Est-ce une première?
Cette visite du ministre Mory est comme le parachèvement des actions qui avaient été entreprises par Me Check Sacko qui, à son arrivée, la première réaction qu’il a eue, c’est de mettre en place une commission pour faire l’état des lieux des détentions préventives au niveau de la maison d’arret. Il a fait ça pour toutes les maisons d’arret de la Guinée. Ce qui a permis à l’époque, sous la conduite de l’avocat général, Baila Diallo, d’avoir des situations exhaustives des personnes qui sont victimes de détentions préventives prolongées. Et à l’époque on a decouvert qu’il y a des gens qui ont totalisé près de 11 ans de détention préventive prolongée. Cela a amené à élargir les compétences des tribunaux de premières instances pour essayer de désengorger les prisons. A l’arrivée de monsieur Mamadou Lamine Fofana, celui-ci aussi a pris une mesure qui a consisté à mettre en place des juges d’application des textes pour essayer justement de faire en sorte que les détentions arbitraires ne prospèrent pas au niveau des maisons d’arret. C’est une mesure qui était aussi salutaire. Aujourd’hui, que l’actuel ministre de la Justice cherche à capitaliser des actions entamées par ses prédécesseurs comme la visite des prisons, notamment la maison d’arrêt de Conakry pour voir l’état des lieux des détenus, je crois que cela va dans le meme sens. Maintenant ce qui nous reste et qui est important, c’est la décision qu’il devrait prendre pour essayer de mettre fin à des détentions préventives prolongées. Et essayer de voir dans quelle mesure améliorer les conditions de détention dans les prisons en Guinée.

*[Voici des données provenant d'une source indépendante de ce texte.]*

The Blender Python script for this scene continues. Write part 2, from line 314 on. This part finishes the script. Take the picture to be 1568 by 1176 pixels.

Justement pour répondre à la surpopulation des prisons, le gouvernement avait lancé la construction d’un centre pénitentiaire moderne à Yorohkoguia. Savez-vous où en est le projet?

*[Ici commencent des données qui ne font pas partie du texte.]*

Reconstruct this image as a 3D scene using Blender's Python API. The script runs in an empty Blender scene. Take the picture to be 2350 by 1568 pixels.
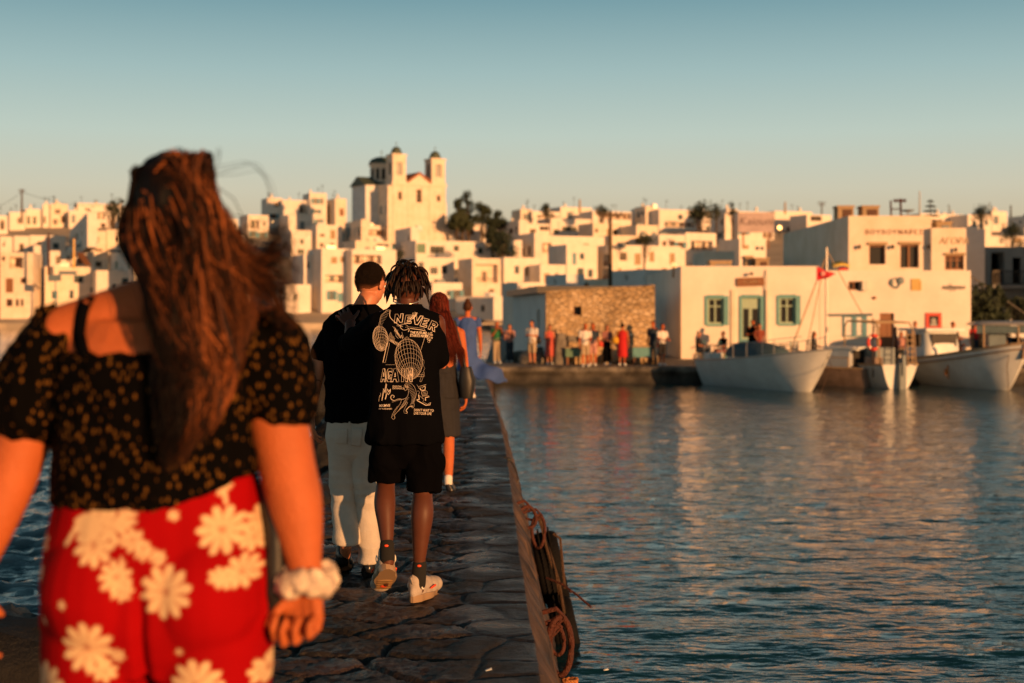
import bpy, bmesh, math, random
import numpy as np
from mathutils import Vector, Matrix, noise, Euler
from mathutils.bvhtree import BVHTree
random.seed(7)
SC = bpy.context.scene
COL = SC.collection
R = math.radians
F, CX, HY, CZ = 3264.0, 1175.0, 713.0, 2.9      # focal length and horizon of the photograph, camera height above the sea
SUN_AZ, SUN_EL = 36.0, 7.0                      # degrees to the right of straight behind the camera, height

def at(vx, vy, D):
    return Vector(((vx-CX)/F*D, D, CZ-(vy-HY)/F*D))

# ------------------------------------------------------------------ materials
MATS = {}
def nd(nt, t, **kw):
    n = nt.nodes.new(t)
    for k, v in kw.items():
        setattr(n, k, v)
    return n
def mat(name, col, rough=0.7, var=0.0, vscale=3.0, bump=0.0, bscale=20.0, metal=0.0, spec=0.5, sss=0.0, dirt=None, stretch=None, coat=0.0, attr=None):
    if name in MATS: return MATS[name]
    m = bpy.data.materials.new(name); m.use_nodes = True
    nt = m.node_tree; b = nt.nodes['Principled BSDF']
    b.inputs['Roughness'].default_value = rough
    b.inputs['Metallic'].default_value = metal
    b.inputs['Specular IOR Level'].default_value = spec
    b.inputs['Coat Weight'].default_value = coat
    if sss:
        b.inputs['Subsurface Weight'].default_value = sss
        b.inputs['Subsurface Radius'].default_value = (0.02, 0.008, 0.004)
        b.inputs['Subsurface Scale'].default_value = 0.5
    c = (*col, 1)
    tc = nd(nt, 'ShaderNodeTexCoord')
    co = tc.outputs['Object']
    if stretch:
        mp = nd(nt, 'ShaderNodeMapping'); mp.inputs['Scale'].default_value = stretch
        nt.links.new(co, mp.inputs['Vector']); co = mp.outputs['Vector']
    src = None
    if attr:
        a = nd(nt, 'ShaderNodeAttribute'); a.attribute_name = attr; src = a.outputs['Color']
    if var or dirt:
        n = nd(nt, 'ShaderNodeTexNoise'); n.inputs['Scale'].default_value = vscale; n.inputs['Detail'].default_value = 6
        n.inputs['Roughness'].default_value = 0.65
        nt.links.new(co, n.inputs['Vector'])
        r = nd(nt, 'ShaderNodeValToRGB')
        r.color_ramp.elements[0].position = 0.3; r.color_ramp.elements[1].position = 0.7
        d = dirt if dirt else tuple(x*(1-var) for x in col)
        r.color_ramp.elements[0].color = (*d, 1)
        r.color_ramp.elements[1].color = (*[min(1, x*(1+var*0.5)) for x in col], 1) if not attr else (1, 1, 1, 1)
        nt.links.new(n.outputs['Fac'], r.inputs['Fac'])
        if src:
            mx = nd(nt, 'ShaderNodeMix', data_type='RGBA', blend_type='MULTIPLY'); mx.inputs[0].default_value = 1
            r.color_ramp.elements[0].color = (1-var, 1-var, 1-var, 1)
            nt.links.new(src, mx.inputs[6]); nt.links.new(r.outputs['Color'], mx.inputs[7]); src = mx.outputs[2]
        else:
            src = r.outputs['Color']
    if src: nt.links.new(src, b.inputs['Base Color'])
    else: b.inputs['Base Color'].default_value = c
    if bump:
        n2 = nd(nt, 'ShaderNodeTexNoise'); n2.inputs['Scale'].default_value = bscale; n2.inputs['Detail'].default_value = 5
        nt.links.new(co, n2.inputs['Vector'])
        bp = nd(nt, 'ShaderNodeBump'); bp.inputs['Strength'].default_value = min(1, bump); bp.inputs['Distance'].default_value = 0.02*max(1, bump)
        nt.links.new(n2.outputs['Fac'], bp.inputs['Height']); nt.links.new(bp.outputs['Normal'], b.inputs['Normal'])
    MATS[name] = m
    return m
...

Le surpeuplement carcéral est un problème national. Beaucoup de bruits ont été répandus autour du projet de construction de la maison centrale à Yorokoguia. Mais jusqu’à présent, on n’a pas la version officielle qui permet de constater si les mesures envisagées ont été effectivement mises en œuvre. On ne sait toujours pas où est-ce qu’on en est avec ce projet ? Or, dans le contexte actuel, le surpeuplement des prisons peut être réglé à travers la construction d’autres maisons d’arrêt. Il faut aussi dire que la légèreté de certains magistrats constitue une source aussi de surpeuplement des prisons. Au lieu que la détention soit l’exception, elle est quasiment devenue la règle. Suivant les humeurs des uns et des autres, on arrête de gens et on les place en détention. Alors que logiquement, c’est le principe qui veut que la détention ne soit pas la règle, mais que ce soit plutôt l’exception. Tout ceci constitue aujourd’hui de problèmes qui, nous espérons pourraient etre résolus à travers les visites que le ministre de la Justice est en train d’effectuer.
Vous prévoyez une plainte contre la Guinée pour des cas de détention préventives prolongés ?

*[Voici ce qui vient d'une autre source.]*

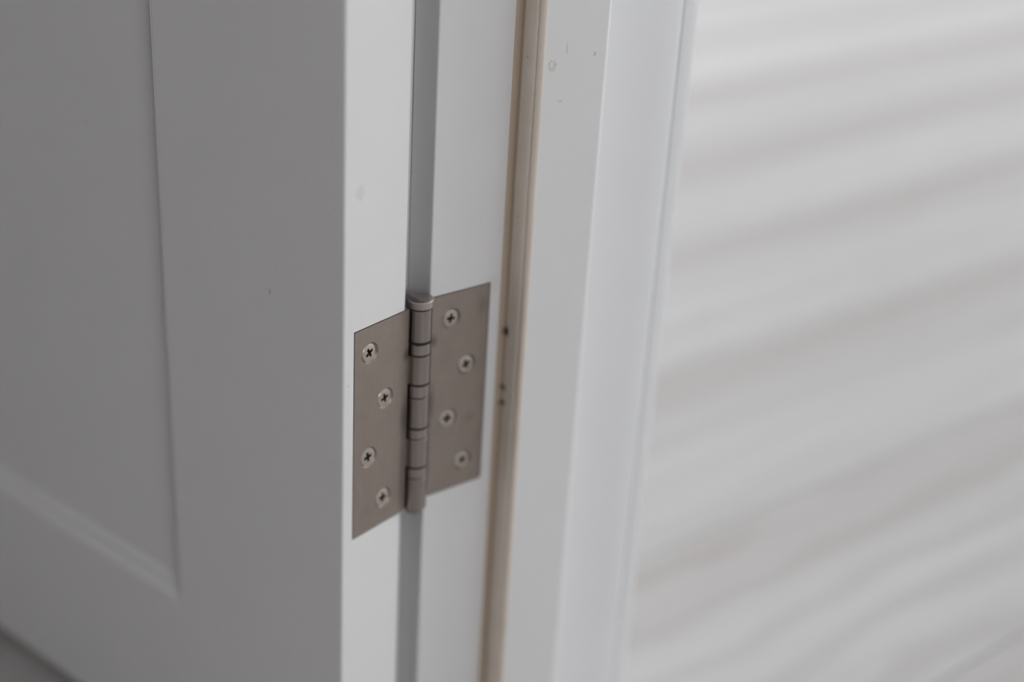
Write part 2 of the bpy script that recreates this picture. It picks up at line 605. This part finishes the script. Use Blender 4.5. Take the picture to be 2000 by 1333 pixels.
# keep the wall clear: the moulding's back only overlaps the wall face beyond YW1
trim = obj('trim_1', prism(TP, 0.0, 2.06), M_trim)
smooth(trim.data, 40)
tag(trim, 'glossy white moulded casing lining the far side of the doorway', 'casing', 'structure')
M_highlight = paint('arris_highlight_white', (0.93, 0.93, 0.94), 0.25)  # near-white strip added to paint a highlight on the jamb arris
bead = obj('arris_highlight', prism([(9.78, 84.45), (9.83, 84.75), (9.80, 85.1), (9.66, 85.5), (9.42, 85.9), (9.08, 86.2), (8.6, 86.45), (8.2, 86.5), (8.2, 84.45)], 0.0, 2.05), M_highlight, trim)  # bead: added strip, a painted highlight on the jamb arris
bead['label'] = 'thin added near-white strip, a painted highlight along the frame arris'
trim2 = obj('trim_2', prism([(WID - x, y) for x, y in TP][::-1], 0.0, 2.06), M_trim)
smooth(trim2.data, 40)
tag(trim2, 'white moulded casing on the latch side of the doorway', 'casing', 'structure')
# flat casing on the near side, its edge shows as a thin line beside the jamb
NP = [(-19.2, 6.3), (-19.2, -3.0), (-20.2, -4.0), (-88, -3.6), (-89, -2.6), (-89, 7.3), (-33.3, 7.3), (-33.3, 6.3)]
trim3 = obj('trim_3', prism(NP, 0.0, 2.06), M_trim)
tag(trim3, 'thin edge of flat white casing in the gap behind the open door', 'casing', 'structure')

# ------------------------------------------------------------------ door seal
SP = [(-2.15, 44.6), (-1.85, 44.75), (-1.7, 45.3), (-1.7, 47.1), (-2.1, 47.75), (-2.1, 48.0), (-1.2, 48.15), (-0.5, 48.2), (1.5, 48.05), (4.0, 47.9), (6.2, 48.0), (7.6, 48.35),
      (8.0, 48.75), (8.35, 48.5), (9.1, 48.65), (9.8, 49.05), (10.2, 49.6), (10.35, 50.2), (10.3, 51.0), (9.95, 51.45), (9.82, 51.3), (9.25, 50.9), (-2.15, 50.9)]
bm = bmesh.new()
rings = []
nz = 90
for i in range(nz + 1):
    z = 0.002 + (2.045 - 0.002) * i / nz
    ring = []
    for (x, y) in SP:
        w = 0.0
        if 47.5 < y < 50.0:
            w = 0.10 * math.sin(z * 31.0) + 0.08 * math.sin(z * 83.0 + 1.3)
        ring.append(bm.verts.new((x * MM, (y + w) * MM, z)))
    rings.append(ring)
n = len(SP)
for a, b in zip(rings, rings[1:]):
    for i in range(n):
        bm.faces.new((a[i], a[(i + 1) % n], b[(i + 1) % n], b[i]))
bm.faces.new(rings[0][::-1])
bm.faces.new(rings[-1])
seal = obj('door_seal', bm, M_seal)
smooth(seal.data, 50)
tag(seal, 'cream rubber door seal strip pressed into the rebate corner of the white frame', 'door seal')

# ------------------------------------------------------------------ door, open nearly flat against the wall
DA = math.radians(13.434)
LI = (2.2321 * MM, -8.3964 * MM)                     # origin: hinge edge of the door at the pin side
door = empty('door_1', (LI[0], LI[1], 0.0), math.pi + DA)
tag(door, 'white panelled door standing open, its hinge edge towards the viewer', 'door', 'structure')
DY0, DY1, DZ0, DZ1, DW = 0.0008, 0.0376, 0.0095, 2.03, 0.795
SW = 0.1118                                          # stile width
RZ0 = 0.1105                                         # top of the bottom rail
st = box(0.0, SW, DY0, DY1, DZ0, DZ1, bevel=0.0009)
m2 = box(-0.004, 0.0031, -0.01, 0.03170, ZT - 0.10045, ZT + 0.00045)
obj('stile', cut(st, [m2]), M_door, door)
obj('stile', box(DW - SW, DW, DY0, DY1, DZ0, DZ1, bevel=0.0009), M_door, door)
obj('bottom_rail', box(SW, DW - SW, DY0, DY1, DZ0, RZ0), M_door, door)
obj('middle_rail', box(SW, DW - SW, DY0, DY1, 0.92, 1.04), M_door, door)
obj('top_rail', box(SW, DW - SW, DY0, DY1, DZ1 - 0.115, DZ1), M_door, door)
# moulding: two slopes with a quirk between them, from the face down to the panel (offset inwards, depth)
MP = [(0.0, 0.0), (0.8, 0.15), (3.4, 1.45), (5.6, 2.5), (6.6, 2.75), (8.2, 2.85), (8.6, 3.15), (10.4, 4.1), (12.0, 4.85), (12.8, 5.0)]
PD = 5.0 * MM


def moulded_panel(x0, x1, z0, z1):
    bm = bmesh.new()
    rings = []
    for (o_, d_) in MP:
        o1, y = o_ * MM, DY1 - d_ * MM
        ox = d_ * 1.15 * MM                      # steeper on the stiles than on the rails
        rings.append([bm.verts.new(p) for p in ((x0 + ox, y, z0 + o1), (x1 - ox, y, z0 + o1), (x1 - ox, y, z1 - o1), (x0 + ox, y, z1 - o1))])
    for a, b in zip(rings, rings[1:]):
        for i in range(4):
            bm.faces.new((a[i], b[i], b[(i + 1) % 4], a[(i + 1) % 4]))
    # closed back so that the moulding is a solid frame
    back = [bm.verts.new((v.co.x, DY1 - PD - 0.0001, v.co.z)) for v in rings[0]]
    for i in range(4):
        bm.faces.new((rings[0][i], rings[0][(i + 1) % 4], back[(i + 1) % 4], back[i]))
        bm.faces.new((back[i], back[(i + 1) % 4], rings[-1][(i + 1) % 4], rings[-1][i]))
    obj('moulding', bm, M_door, door)
    obj('panel', box(x0, x1, DY0 + PD, DY1 - PD, z0, z1), M_door, door)


moulded_panel(SW, DW - SW, RZ0, 0.92)
moulded_panel(SW, DW - SW, 1.04, DZ1 - 0.115)

# ------------------------------------------------------------------ hinge
AX = (0.8 * MM, -0.6 * MM)
hinge = empty('butt_hinge', (AX[0], AX[1], ZT - 0.1))
tag(hinge, 'brushed steel ball-bearing butt hinge joining the white door to its frame', 'hinge')
H0 = 0.1                                             # local z of the hinge's top edge
TH = 0.0028


def zloc(mm_):
    return H0 + mm_ * MM


KN = [(-0.64, -15.7), (-22.4, -36.0), (-43.0, -57.6), (-63.5, -77.6), (-83.7, -100.4)]       # knuckles, top to bottom
RG = [(-16.8, -21.85), (-36.75, -42.45), (-58.4, -63.05), (-78.35, -83.2)]                   # bearing rings
RK = 5.3


def leaf(sgn, rot, loc, width, inner, spots, owned):
    """plate in the local frame x = into the wood, y * sgn = away from the pin, screws in zigzag"""
    L = empty('leaf', loc, rot, hinge)
    y0, y1 = sorted((inner * sgn, width * sgn))
    bm = box(0.0, TH, y0, y1, 0.0, H0)
    cutters = []
    scr = []
    for y, z in zip(spots, (-12.4, -37.4, -62.5, -87.2)):
        y *= sgn
        r1 = 4.95 * MM
        prof = [(0.0, -0.0010), (r1 + 0.0003, -0.0010), (r1, -0.00005), (r1 - 0.0001, 0.00012), (2.9 * MM, 0.0022), (2.9 * MM, 0.0045), (0.0, 0.0045)]
        c = lathe(prof, 40)
        bmesh.ops.transform(c, matrix=Matrix.Translation((0, y * MM, zloc(z))) @ Matrix.Rotation(math.pi / 2, 4, 'Y'), verts=c.verts)
        cutters.append(c)
        scr.append((y * MM, zloc(z)))
    me = cut(bm, cutters)
    obj('plate', me, M_leaf, L)
    smooth(me, 30)
    ax = (Matrix.Translation(loc) @ Matrix.Rotation(rot, 4, 'Z')).inverted() @ Vector((0, 0, 0))
    for k in owned:
        knuckle(L, k, Matrix.Translation((ax.x, ax.y, 0)))
        z0, z1 = KN[k]
        # the plate runs on behind the barrel and rolls into the knuckle
        t0, t1 = sorted((ax.y + 1.5 * MM * sgn, (inner + 0.0002) * sgn))
        obj('plate_tongue', box(0.00002, TH, t0, t1, zloc(z1) + 0.0001, zloc(z0) - 0.0001), M_leaf, L)
    return L, scr


# the screw: countersunk head with a cross recess
hr = 4.2 * MM
head = lathe([(0.0, 0.0), (3.55 * MM, 0.0), (3.95 * MM, 0.00012), (hr, 0.00042), (4.15 * MM, 0.00062), (2.4 * MM, 0.0023), (2.3 * MM, 0.012), (0.6 * MM, 0.020), (0.0, 0.0205)], 40)
cutters = []
for a in (0, 1):
    bm = bmesh.new()
    w0, w1, l0, l1, dep = 0.72 * MM, 0.45 * MM, 2.45 * MM, 1.0 * MM, 2.0 * MM
    A = [bm.verts.new(p) for p in ((-l0, -w0, -0.0004), (l0, -w0, -0.0004), (l0, w0, -0.0004), (-l0, w0, -0.0004))]
    B = [bm.verts.new(p) for p in ((-l1, -w1, dep), (l1, -w1, dep), (l1, w1, dep), (-l1, w1, dep))]
    bm.faces.new(A[::-1])
    bm.faces.new(B)
    for i in range(4):
        bm.faces.new((A[i], A[(i + 1) % 4], B[(i + 1) % 4], B[i]))
    if a:
        bmesh.ops.transform(bm, matrix=Matrix.Rotation(math.pi / 2, 4, 'Z'), verts=bm.verts)
    cutters.append(bm)
screw_me = cut(head, cutters)
screw_me.name = 'screw'
smooth(screw_me, 30)
screw_me.materials.clear()
screw_me.materials.append(M_screw)
M_recess = steel('dirty_recess_steel', (0.13, 0.105, 0.08), 0.45, 0.1, 0.2)
screw_me.materials.append(M_recess)
for p in screw_me.polygons:                          # dirt packed into the cross recess
    c_ = p.center
    if 0.00008 < c_.z < 0.0022 and math.hypot(c_.x, c_.y) < 2.36 * MM:
        p.material_index = 1


def screws(L, spots, turns, tilt):
    for (y, z), t, (ta, tb) in zip(spots, turns, tilt):
        s = obj('screw', screw_me, None, L)
        s.matrix_local = (Matrix.Translation((0.00042, y, z)) @ Matrix.Rotation(math.radians(ta), 4, 'Y') @ Matrix.Rotation(math.radians(tb), 4, 'Z')
                          @ Matrix.Rotation(math.pi / 2, 4, 'Y') @ Matrix.Rotation(math.radians(t), 4, 'Z'))


def knuckle(L, k, world_to):
    z0, z1 = KN[k]
    h = (z0 - z1) * MM
    c = 0.22 * MM
    bm = lathe([(3.6 * MM, 0.0), ((RK - 0.22) * MM, 0.0), (RK * MM, c), (RK * MM, h - c), ((RK - 0.22) * MM, h), (3.6 * MM, h), (3.6 * MM, 0.0)], 56)
    o = obj('knuckle', bm, M_knuckle, L)
    smooth(o.data, 25)
    o.matrix_local = world_to @ Matrix.Translation((0, 0, zloc(z1)))
    return o


# door leaf: local x points into the door, y towards the viewer's corner
door_leaf, spots = leaf(1, math.pi + DA, (LI[0] - AX[0], LI[1] - AX[1], 0.0), 31.2 * MM, -1.6 * MM, (22.0, 12.2, 22.0, 12.3), (1, 3))
screws(door_leaf, spots, (62, 75, 80, 96), ((2, 3), (-2, 1), (2, -2), (3, 2)))
door_leaf['label'] = 'hinge leaf let into the edge of the door'
# frame leaf: local x points into the jamb, -y away through the doorway
frame_leaf, spots = leaf(-1, math.pi, (XR * MM - AX[0], 8.3964 * MM - AX[1], 0.0), 30.3 * MM, -2.0 * MM, (9.9, 19.4, 10.1, 19.6), (0, 2, 4))
screws(frame_leaf, spots, (100, 70, 98, 60), ((-2, 2), (2, 2), (1, -3), (-2, 1)))
frame_leaf['label'] = 'hinge leaf let into the rebate of the frame'

pin = obj('pin', lathe([(0.0, zloc(-101.0)), (4.55 * MM, zloc(-101.0)), (4.55 * MM, zloc(0.5)), (0.0, zloc(0.5))], 40), M_grime, hinge)
pin['label'] = 'greasy black pin showing in the joints between the knuckles'
smooth(pin.data, 40)
for (z0, z1) in RG:
    h = (z0 - z1) * MM
    c = 0.18 * MM
    o = obj('bearing_ring', lathe([(4.4 * MM, 0.0), (5.1 * MM, 0.0), (5.28 * MM, c), (5.28 * MM, h - c), (5.1 * MM, h), (4.4 * MM, h), (4.4 * MM, 0.0)], 56), M_ring, hinge)
    o.location = (0, 0, zloc(z1))
    smooth(o.data, 25)
cap = obj('pin_cap', lathe([(0.0, 0.0), (5.4 * MM, 0.0), (5.75 * MM, 0.25 * MM), (5.75 * MM, 3.15 * MM), (5.45 * MM, 3.5 * MM), (0.0, 3.5 * MM)], 56), M_cap, hinge)
cap.location = (0, 0, zloc(-0.15))
smooth(cap.data, 25)
tip = obj('pin_tip', lathe([(0.0, -2.9 * MM), (3.4 * MM, -2.9 * MM), (3.9 * MM, -2.4 * MM), (4.2 * MM, 0.0), (0.0, 0.0)], 40), M_knuckle, hinge)
tip.location = (0, 0, zloc(-100.4))
smooth(tip.data, 20)
# ragged grease squeezed out of the upper joints
random.seed(3)
for (zc, half, rag, side) in ((-0.42, 0.22, 0.0, False), (-16.25, 0.42, 0.55, True), (-22.15, 0.2, 0.22, False), (-36.4, 0.3, 0.05, False), (-58.0, 0.3, 0.25, False), (-78.0, 0.3, 0.03, False)):
    bm = bmesh.new()
    seg = 150
    lo, hi, lo2, hi2 = [], [], [], []
    v = 0.0
    for i in range(seg):
        a = 2 * math.pi * i / seg
        v = 0.75 * v + random.uniform(-1, 1) * 0.5
        d = rag * max(0.0, v) * (0.7 if random.random() < 0.8 else 1.2)
        ro, ri = 5.37 * MM, 4.6 * MM
        ca, sa = math.cos(a), math.sin(a)
        lo.append(bm.verts.new((ro * ca, ro * sa, zloc(zc - half - d))))
        hi.append(bm.verts.new((ro * ca, ro * sa, zloc(zc + half))))
        lo2.append(bm.verts.new((ri * ca, ri * sa, zloc(zc - half))))
        hi2.append(bm.verts.new((ri * ca, ri * sa, zloc(zc + half))))
    for i in range(seg):
        j = (i + 1) % seg
        bm.faces.new((lo[i], lo[j], hi[j], hi[i]))
        bm.faces.new((hi[i], hi[j], hi2[j], hi2[i]))
        bm.faces.new((lo2[i], lo2[j], lo[j], lo[i]))
        bm.faces.new((hi2[i], hi2[j], lo2[j], lo2[i]))
    g = obj('grease_shade', bm, M_grime, hinge)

Nous privilégions le plaidoyer dans nos démarches. Voici un département qui est extrêmement strategique. En ce sens que si le département de la justice prend des mesures allant dans le sens de l’élargissement de certains détenus, il y a encore des commentaires qui peuvent se faire sur ces situations-là. C’est ce qui nous fait penser que le ministère doit faire preuve de beaucoup de civilité en vue d’accélérer le processus d’audition et de jugement des personnes détenues. Et dans une certaine mesure, prendre les dispositions qui s’imposent pour que désormais les gens ne soient pas détenus de manière prolongée et qu’ils bénéficient de procès. Nous pensons que la meilleure solution, c’est d’aller pas à pas et de faire un plaidoyer. Nous estimons que les démarches que nous sommes en train de faire en matière de plaidoyer, ne sont certes pas suivies d’effets immédiats, mais nous pouvons dire qu’il y a des effets qui peuvent être appréciables.